Das andere Problem liegt darin, dass die gesellschaftlich-organisatorische und die technische Ebene des Wirtschaftens nicht unterschieden werden. Zwar hat z. B. gerade am Rückstand der historisch implementierten Erscheinungsformen des Marxismus gezeigt, das beide keineswegs von einander unabhängig sind: Die Abschaffung des Privateigentums an den Produktionsmitteln hat sich demotivierend ausgewirkt anstatt, wie erhofft, die Arbeiter durch das Bewusstsein zu beflügeln, nunmehr "für sich" und nicht mehr "für die Ausbeuter" zu arbeiteten.
Sozialismus im marxistischen Sinne ist aber eine Organisationsform der industriellen Gesellschaft. Und es sind die Bedürfnisse einer hochtechnisierten Zivilisation, welche den Bedarf an natürlichen Ressourcen im Verhältnis zu früheren Kulturstufen (bei denen Umweltbelastungen bzw. Umweltschäden noch lokal begrenzt waren) ins Unermessliche gesteigert haben.

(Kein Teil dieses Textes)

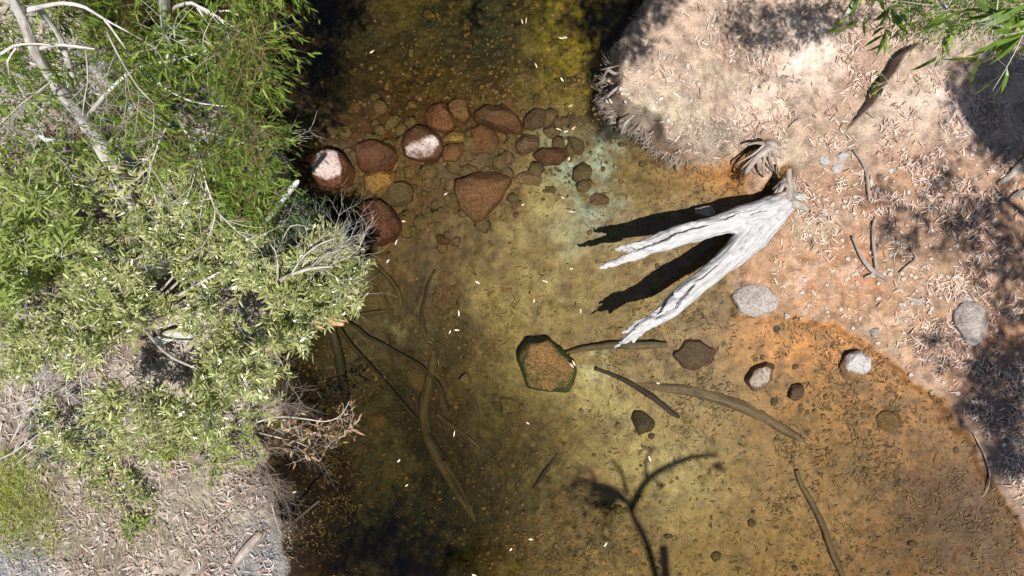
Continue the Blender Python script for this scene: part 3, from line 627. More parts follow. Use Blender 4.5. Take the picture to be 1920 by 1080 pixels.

Nicht zuletzt im Hinblick auf die geschichtlichen Erfahrungen mit realisierten "sozialistischen" Gesellschaften muss, wer anderes behauptet, dies konkret begründen.
Da das nicht möglich ist, werden Sozialisten wie Winfried Wolf weiterhin Worte an die Stelle von Gedanken setzen. Ich unterstelle Wolf und ähnlich argumentierenden Autoren nämlich keineswegs, dass sie ihr Publikum zynisch belügen wollen. Vielmehr sind sie insoweit selbst einem magischen Denken verhaftet, bei dem Worte und Dinge nicht mehr getrennt werden und wo man sich von der Invokation eines Wortes eine Änderung der Sache erhofft: Wortzauber; leider fauler Zauber.
Man könnte meine Kritik aber auch marxistisch formulieren: Der Ausbeutungsbegriff hat bei Wolf einen Fetischcharakter.